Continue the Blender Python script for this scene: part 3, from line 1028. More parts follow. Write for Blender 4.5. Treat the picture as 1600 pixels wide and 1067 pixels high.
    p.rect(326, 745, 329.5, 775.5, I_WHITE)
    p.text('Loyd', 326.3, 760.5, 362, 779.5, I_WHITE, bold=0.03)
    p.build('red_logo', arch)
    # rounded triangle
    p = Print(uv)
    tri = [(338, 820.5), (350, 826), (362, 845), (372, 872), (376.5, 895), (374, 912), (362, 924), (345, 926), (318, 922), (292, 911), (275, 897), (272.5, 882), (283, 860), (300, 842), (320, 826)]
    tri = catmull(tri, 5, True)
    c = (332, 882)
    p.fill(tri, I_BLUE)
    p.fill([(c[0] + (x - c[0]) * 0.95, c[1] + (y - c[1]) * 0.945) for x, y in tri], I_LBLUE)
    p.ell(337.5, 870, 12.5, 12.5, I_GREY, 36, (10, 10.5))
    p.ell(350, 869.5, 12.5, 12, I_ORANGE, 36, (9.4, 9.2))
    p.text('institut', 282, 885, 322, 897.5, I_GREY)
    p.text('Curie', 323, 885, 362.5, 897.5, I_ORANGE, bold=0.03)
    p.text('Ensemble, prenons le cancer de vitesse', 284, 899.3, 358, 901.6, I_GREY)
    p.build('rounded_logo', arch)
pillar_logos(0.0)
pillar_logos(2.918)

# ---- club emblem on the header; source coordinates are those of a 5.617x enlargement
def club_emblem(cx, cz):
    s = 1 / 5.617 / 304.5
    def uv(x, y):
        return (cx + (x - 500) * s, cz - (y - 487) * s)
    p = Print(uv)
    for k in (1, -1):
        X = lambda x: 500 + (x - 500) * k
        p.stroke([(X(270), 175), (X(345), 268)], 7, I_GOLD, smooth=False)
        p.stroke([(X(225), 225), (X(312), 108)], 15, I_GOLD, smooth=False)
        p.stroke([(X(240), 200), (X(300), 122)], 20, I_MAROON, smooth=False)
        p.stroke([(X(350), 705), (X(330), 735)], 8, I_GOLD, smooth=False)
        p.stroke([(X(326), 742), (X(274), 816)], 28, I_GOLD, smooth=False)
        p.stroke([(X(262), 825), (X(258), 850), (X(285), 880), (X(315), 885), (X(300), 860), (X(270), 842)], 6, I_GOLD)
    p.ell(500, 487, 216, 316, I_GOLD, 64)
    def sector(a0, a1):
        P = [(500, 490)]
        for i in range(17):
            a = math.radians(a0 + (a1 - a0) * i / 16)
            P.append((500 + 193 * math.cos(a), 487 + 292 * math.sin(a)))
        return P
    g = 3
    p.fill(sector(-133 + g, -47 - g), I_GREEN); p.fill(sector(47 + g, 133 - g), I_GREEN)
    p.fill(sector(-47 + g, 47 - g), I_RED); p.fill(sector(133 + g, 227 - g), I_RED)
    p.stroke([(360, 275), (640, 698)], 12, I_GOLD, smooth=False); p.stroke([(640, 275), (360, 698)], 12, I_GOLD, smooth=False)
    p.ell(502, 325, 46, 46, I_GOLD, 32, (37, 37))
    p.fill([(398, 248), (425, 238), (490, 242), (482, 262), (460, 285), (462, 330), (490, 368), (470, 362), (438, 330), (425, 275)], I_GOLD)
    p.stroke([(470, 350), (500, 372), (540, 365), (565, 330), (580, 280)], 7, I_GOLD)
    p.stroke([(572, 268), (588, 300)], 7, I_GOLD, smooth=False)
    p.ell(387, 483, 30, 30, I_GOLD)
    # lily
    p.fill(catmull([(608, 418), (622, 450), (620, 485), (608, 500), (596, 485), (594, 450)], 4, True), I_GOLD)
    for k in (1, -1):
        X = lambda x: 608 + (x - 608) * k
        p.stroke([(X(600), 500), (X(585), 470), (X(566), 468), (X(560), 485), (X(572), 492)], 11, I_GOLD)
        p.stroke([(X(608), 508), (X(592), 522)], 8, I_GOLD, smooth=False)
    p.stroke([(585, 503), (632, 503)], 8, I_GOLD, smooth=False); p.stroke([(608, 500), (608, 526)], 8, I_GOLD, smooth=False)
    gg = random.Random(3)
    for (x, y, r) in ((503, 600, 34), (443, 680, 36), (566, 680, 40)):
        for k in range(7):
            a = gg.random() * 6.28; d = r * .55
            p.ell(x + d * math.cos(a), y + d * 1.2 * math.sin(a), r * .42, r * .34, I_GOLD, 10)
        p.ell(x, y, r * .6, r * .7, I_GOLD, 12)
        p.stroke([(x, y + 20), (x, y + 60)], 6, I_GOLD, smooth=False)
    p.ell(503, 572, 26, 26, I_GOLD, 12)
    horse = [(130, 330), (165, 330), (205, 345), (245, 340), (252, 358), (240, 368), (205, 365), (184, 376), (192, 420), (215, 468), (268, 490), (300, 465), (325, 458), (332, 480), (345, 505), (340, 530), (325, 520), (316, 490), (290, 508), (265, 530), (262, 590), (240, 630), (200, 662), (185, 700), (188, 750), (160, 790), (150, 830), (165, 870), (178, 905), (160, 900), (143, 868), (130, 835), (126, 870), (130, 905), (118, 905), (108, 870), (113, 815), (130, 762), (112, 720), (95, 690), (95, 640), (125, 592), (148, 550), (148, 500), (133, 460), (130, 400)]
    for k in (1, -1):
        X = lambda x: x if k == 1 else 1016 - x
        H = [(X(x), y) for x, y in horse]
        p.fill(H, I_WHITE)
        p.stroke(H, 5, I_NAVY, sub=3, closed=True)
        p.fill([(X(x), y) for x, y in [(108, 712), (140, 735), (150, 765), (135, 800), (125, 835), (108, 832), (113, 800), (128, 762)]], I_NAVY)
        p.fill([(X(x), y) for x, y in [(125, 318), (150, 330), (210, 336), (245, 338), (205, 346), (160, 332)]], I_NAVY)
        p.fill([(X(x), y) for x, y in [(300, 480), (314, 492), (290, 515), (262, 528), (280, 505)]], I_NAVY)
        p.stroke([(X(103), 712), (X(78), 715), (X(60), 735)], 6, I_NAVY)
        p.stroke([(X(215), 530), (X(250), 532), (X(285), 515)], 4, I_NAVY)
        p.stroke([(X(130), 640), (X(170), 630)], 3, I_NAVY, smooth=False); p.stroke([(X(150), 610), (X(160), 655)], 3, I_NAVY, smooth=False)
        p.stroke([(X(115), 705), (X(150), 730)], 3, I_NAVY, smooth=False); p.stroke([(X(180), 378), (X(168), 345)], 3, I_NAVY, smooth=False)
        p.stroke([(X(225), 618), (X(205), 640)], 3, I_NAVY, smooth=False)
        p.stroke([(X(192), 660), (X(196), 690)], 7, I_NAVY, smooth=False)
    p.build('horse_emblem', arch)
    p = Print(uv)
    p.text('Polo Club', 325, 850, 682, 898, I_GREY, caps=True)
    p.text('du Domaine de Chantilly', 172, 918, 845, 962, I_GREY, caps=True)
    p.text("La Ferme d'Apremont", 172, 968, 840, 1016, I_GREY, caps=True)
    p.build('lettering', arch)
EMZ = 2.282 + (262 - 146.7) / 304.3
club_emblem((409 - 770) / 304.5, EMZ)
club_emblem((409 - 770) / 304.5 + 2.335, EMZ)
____
**Given task**
Extract all the material, leaving every line as it is.

**Task solution**
Continue the Blender Python script for this scene: part 3, from line 1028. More parts follow. Write for Blender 4.5. Treat the picture as 1600 pixels wide and 1067 pixels high.
    p.rect(326, 745, 329.5, 775.5, I_WHITE)
    p.text('Loyd', 326.3, 760.5, 362, 779.5, I_WHITE, bold=0.03)
    p.build('red_logo', arch)
    # rounded triangle
    p = Print(uv)
    tri = [(338, 820.5), (350, 826), (362, 845), (372, 872), (376.5, 895), (374, 912), (362, 924), (345, 926), (318, 922), (292, 911), (275, 897), (272.5, 882), (283, 860), (300, 842), (320, 826)]
    tri = catmull(tri, 5, True)
    c = (332, 882)
    p.fill(tri, I_BLUE)
    p.fill([(c[0] + (x - c[0]) * 0.95, c[1] + (y - c[1]) * 0.945) for x, y in tri], I_LBLUE)
    p.ell(337.5, 870, 12.5, 12.5, I_GREY, 36, (10, 10.5))
    p.ell(350, 869.5, 12.5, 12, I_ORANGE, 36, (9.4, 9.2))
    p.text('institut', 282, 885, 322, 897.5, I_GREY)
    p.text('Curie', 323, 885, 362.5, 897.5, I_ORANGE, bold=0.03)
    p.text('Ensemble, prenons le cancer de vitesse', 284, 899.3, 358, 901.6, I_GREY)
    p.build('rounded_logo', arch)
pillar_logos(0.0)
pillar_logos(2.918)

# ---- club emblem on the header; source coordinates are those of a 5.617x enlargement
def club_emblem(cx, cz):
    s = 1 / 5.617 / 304.5
    def uv(x, y):
        return (cx + (x - 500) * s, cz - (y - 487) * s)
    p = Print(uv)
    for k in (1, -1):
        X = lambda x: 500 + (x - 500) * k
        p.stroke([(X(270), 175), (X(345), 268)], 7, I_GOLD, smooth=False)
        p.stroke([(X(225), 225), (X(312), 108)], 15, I_GOLD, smooth=False)
        p.stroke([(X(240), 200), (X(300), 122)], 20, I_MAROON, smooth=False)
        p.stroke([(X(350), 705), (X(330), 735)], 8, I_GOLD, smooth=False)
        p.stroke([(X(326), 742), (X(274), 816)], 28, I_GOLD, smooth=False)
        p.stroke([(X(262), 825), (X(258), 850), (X(285), 880), (X(315), 885), (X(300), 860), (X(270), 842)], 6, I_GOLD)
    p.ell(500, 487, 216, 316, I_GOLD, 64)
    def sector(a0, a1):
        P = [(500, 490)]
        for i in range(17):
            a = math.radians(a0 + (a1 - a0) * i / 16)
            P.append((500 + 193 * math.cos(a), 487 + 292 * math.sin(a)))
        return P
    g = 3
    p.fill(sector(-133 + g, -47 - g), I_GREEN); p.fill(sector(47 + g, 133 - g), I_GREEN)
    p.fill(sector(-47 + g, 47 - g), I_RED); p.fill(sector(133 + g, 227 - g), I_RED)
    p.stroke([(360, 275), (640, 698)], 12, I_GOLD, smooth=False); p.stroke([(640, 275), (360, 698)], 12, I_GOLD, smooth=False)
    p.ell(502, 325, 46, 46, I_GOLD, 32, (37, 37))
    p.fill([(398, 248), (425, 238), (490, 242), (482, 262), (460, 285), (462, 330), (490, 368), (470, 362), (438, 330), (425, 275)], I_GOLD)
    p.stroke([(470, 350), (500, 372), (540, 365), (565, 330), (580, 280)], 7, I_GOLD)
    p.stroke([(572, 268), (588, 300)], 7, I_GOLD, smooth=False)
    p.ell(387, 483, 30, 30, I_GOLD)
    # lily
    p.fill(catmull([(608, 418), (622, 450), (620, 485), (608, 500), (596, 485), (594, 450)], 4, True), I_GOLD)
    for k in (1, -1):
        X = lambda x: 608 + (x - 608) * k
        p.stroke([(X(600), 500), (X(585), 470), (X(566), 468), (X(560), 485), (X(572), 492)], 11, I_GOLD)
        p.stroke([(X(608), 508), (X(592), 522)], 8, I_GOLD, smooth=False)
    p.stroke([(585, 503), (632, 503)], 8, I_GOLD, smooth=False); p.stroke([(608, 500), (608, 526)], 8, I_GOLD, smooth=False)
    gg = random.Random(3)
    for (x, y, r) in ((503, 600, 34), (443, 680, 36), (566, 680, 40)):
        for k in range(7):
            a = gg.random() * 6.28; d = r * .55
            p.ell(x + d * math.cos(a), y + d * 1.2 * math.sin(a), r * .42, r * .34, I_GOLD, 10)
        p.ell(x, y, r * .6, r * .7, I_GOLD, 12)
        p.stroke([(x, y + 20), (x, y + 60)], 6, I_GOLD, smooth=False)
    p.ell(503, 572, 26, 26, I_GOLD, 12)
    horse = [(130, 330), (165, 330), (205, 345), (245, 340), (252, 358), (240, 368), (205, 365), (184, 376), (192, 420), (215, 468), (268, 490), (300, 465), (325, 458), (332, 480), (345, 505), (340, 530), (325, 520), (316, 490), (290, 508), (265, 530), (262, 590), (240, 630), (200, 662), (185, 700), (188, 750), (160, 790), (150, 830), (165, 870), (178, 905), (160, 900), (143, 868), (130, 835), (126, 870), (130, 905), (118, 905), (108, 870), (113, 815), (130, 762), (112, 720), (95, 690), (95, 640), (125, 592), (148, 550), (148, 500), (133, 460), (130, 400)]
    for k in (1, -1):
        X = lambda x: x if k == 1 else 1016 - x
        H = [(X(x), y) for x, y in horse]
        p.fill(H, I_WHITE)
        p.stroke(H, 5, I_NAVY, sub=3, closed=True)
        p.fill([(X(x), y) for x, y in [(108, 712), (140, 735), (150, 765), (135, 800), (125, 835), (108, 832), (113, 800), (128, 762)]], I_NAVY)
        p.fill([(X(x), y) for x, y in [(125, 318), (150, 330), (210, 336), (245, 338), (205, 346), (160, 332)]], I_NAVY)
        p.fill([(X(x), y) for x, y in [(300, 480), (314, 492), (290, 515), (262, 528), (280, 505)]], I_NAVY)
        p.stroke([(X(103), 712), (X(78), 715), (X(60), 735)], 6, I_NAVY)
        p.stroke([(X(215), 530), (X(250), 532), (X(285), 515)], 4, I_NAVY)
        p.stroke([(X(130), 640), (X(170), 630)], 3, I_NAVY, smooth=False); p.stroke([(X(150), 610), (X(160), 655)], 3, I_NAVY, smooth=False)
        p.stroke([(X(115), 705), (X(150), 730)], 3, I_NAVY, smooth=False); p.stroke([(X(180), 378), (X(168), 345)], 3, I_NAVY, smooth=False)
        p.stroke([(X(225), 618), (X(205), 640)], 3, I_NAVY, smooth=False)
        p.stroke([(X(192), 660), (X(196), 690)], 7, I_NAVY, smooth=False)
    p.build('horse_emblem', arch)
    p = Print(uv)
    p.text('Polo Club', 325, 850, 682, 898, I_GREY, caps=True)
    p.text('du Domaine de Chantilly', 172, 918, 845, 962, I_GREY, caps=True)
    p.text("La Ferme d'Apremont", 172, 968, 840, 1016, I_GREY, caps=True)
    p.build('lettering', arch)
EMZ = 2.282 + (262 - 146.7) / 304.3
club_emblem((409 - 770) / 304.5, EMZ)
club_emblem((409 - 770) / 304.5 + 2.335, EMZ)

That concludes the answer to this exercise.